The outcome of the public-consultation exercise over the future of transport in the Aire Valley was hardly a resounding roar of approval for the Option B - the one which favours extra investment in public transport over a major road-building programme to eliminate the bottleneck which will be created near Cottingley when the Bingley relief road opens.

The opinions of a total of 59,691 households were supposed to be sought via a leaflet which turned out to be highly controversial because it was loaded in favour of Option B. In the event, there was still more controversy because of doubts about the extent of the distribution of the leaflet.
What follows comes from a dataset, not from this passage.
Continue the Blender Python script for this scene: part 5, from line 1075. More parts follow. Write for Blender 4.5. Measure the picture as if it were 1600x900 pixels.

The claim by Fauber Maunsell, who carried out the survey, that only 0.5 per cent of households didn't receive the questionnaire was at odds with the perception of many people that the figure must have been higher than that.

One of the reasons for that perception, right or wrong, has to be that the questionnaire produced only 3,169 replies, or little more than five per cent. That does indeed seem a disturbingly poor response to what has been a burning issue in the Aire Valley for many, many years.

Everyone who travels up and down the A650/AA657 corridor knows there is a major problem there. Just about everyone has a view about how it should be dealt with. So why did so few take the trouble to make that view known?

That perhaps is a question councillors should have tried harder to answer before agreeing that council officers should start developing a strategy based on an option favoured by barely three per cent of the households concerned, especially when they're likely to find that most recipients felt it was a foregone conclusion.